Week five was my biggest of the season so far.

  • 9 hours, 14 minutes
  • 45 miles
  • 5968 feet D+

Twice the climbing, 3 more miles, and an hour more time on my feet than week 5 of last year. Five runs. A long bike ride and session of lifting weight at the gym. Heated flow yoga was extra spicy with sore quads. Back-to-back longish runs on the weekend.

Tuesday I trotted from my house to the gravel track at the site which was Fort Collins High School from 1925 to 1995, now the Colorado State University Center for the Arts, and did the workout I'd been dreading for a week. After strides on the track's infield and some stretching, I ran 4 5-minute intervals at 90% effort, with a minute of recovery between each interval, then trotted back home. I'll be working my way up to 8 faster intervals of the same length by June. The first set is the hardest. How do I gauge my effort? I use the Tanaka equation:

max_hr = 208 - 0.7 * age

I'm 50, and so my maximum heart rate is approximately 173. 90% of this is 155 and the heart rate monitor in my Garmin watch said I was working at 155-165 beats per minute during the intervals. I'm mildly curious about getting a more scientific measurement of my maximum heart rate, though I'd be surprised if I was far from the statistical norm.
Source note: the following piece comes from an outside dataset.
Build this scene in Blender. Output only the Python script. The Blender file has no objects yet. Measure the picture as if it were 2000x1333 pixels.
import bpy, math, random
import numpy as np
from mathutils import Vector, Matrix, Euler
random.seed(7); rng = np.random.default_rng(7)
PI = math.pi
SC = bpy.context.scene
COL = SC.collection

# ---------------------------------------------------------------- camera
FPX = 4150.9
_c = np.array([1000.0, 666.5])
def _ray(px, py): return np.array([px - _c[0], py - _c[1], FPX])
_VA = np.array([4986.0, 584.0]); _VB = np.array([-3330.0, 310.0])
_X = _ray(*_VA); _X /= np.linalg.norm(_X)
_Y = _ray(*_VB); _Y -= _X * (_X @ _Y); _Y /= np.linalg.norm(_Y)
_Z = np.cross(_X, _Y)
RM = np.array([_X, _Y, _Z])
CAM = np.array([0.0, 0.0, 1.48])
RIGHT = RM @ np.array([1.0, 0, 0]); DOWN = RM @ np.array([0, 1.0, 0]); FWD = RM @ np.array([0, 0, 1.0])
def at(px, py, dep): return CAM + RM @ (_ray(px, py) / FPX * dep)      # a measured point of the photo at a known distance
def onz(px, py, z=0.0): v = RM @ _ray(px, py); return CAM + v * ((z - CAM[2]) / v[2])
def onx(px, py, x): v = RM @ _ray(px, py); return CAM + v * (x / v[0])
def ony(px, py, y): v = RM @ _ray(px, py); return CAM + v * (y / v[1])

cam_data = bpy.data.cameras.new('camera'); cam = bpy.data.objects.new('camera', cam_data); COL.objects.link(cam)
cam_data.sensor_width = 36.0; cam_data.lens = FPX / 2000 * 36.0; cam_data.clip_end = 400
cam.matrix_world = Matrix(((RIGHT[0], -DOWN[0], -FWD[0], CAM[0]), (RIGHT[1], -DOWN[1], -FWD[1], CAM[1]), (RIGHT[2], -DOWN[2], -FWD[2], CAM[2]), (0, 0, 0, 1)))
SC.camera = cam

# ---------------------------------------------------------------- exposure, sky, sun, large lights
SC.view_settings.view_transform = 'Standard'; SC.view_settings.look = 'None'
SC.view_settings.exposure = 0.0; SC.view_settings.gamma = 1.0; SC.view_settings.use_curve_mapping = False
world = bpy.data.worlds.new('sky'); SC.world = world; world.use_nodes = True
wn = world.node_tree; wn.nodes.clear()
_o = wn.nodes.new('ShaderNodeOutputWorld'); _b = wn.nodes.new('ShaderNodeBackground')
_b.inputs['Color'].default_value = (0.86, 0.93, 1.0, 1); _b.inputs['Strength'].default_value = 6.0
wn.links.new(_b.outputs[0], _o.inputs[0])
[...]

When I was 25, I used to run uphill intervals at what I thought was 95% effort and could sustain 180 beats per minute. That's right on the Tanaka line.

Saturday I joined folks who have been training for Quad Rock for a group run from the Eltuck picninc area at Lory State Park. We went up Well Gulch, the Timber Trail, Westridge, down Howard, connected to Mill Creek, went up Mill Canyon, and then did it all in reverse. Almost 18 miles and over 4100 feet of climbing. We had beautifully balmy spring weather and pretty good trail conditions, packed snow degrading into wet slush only at the very end of the run. I ran in shorts and a t-shirt the entire time. My feet got a little wet, but I didn't blister and only crashed on ice and snow one time thanks to my screwed shoes.

The local foothill trails have been closed for two weeks but were reopened yesterday. I went out for a shorter hilly run today at Pineridge and Maxwell and after a couple of miles my legs felt great. I love back-to-back long runs and not in a masochistic way, it just feels good to simmer the stiffness away, see some different trails, and revisit some of the thoughts and ideas I had the day before.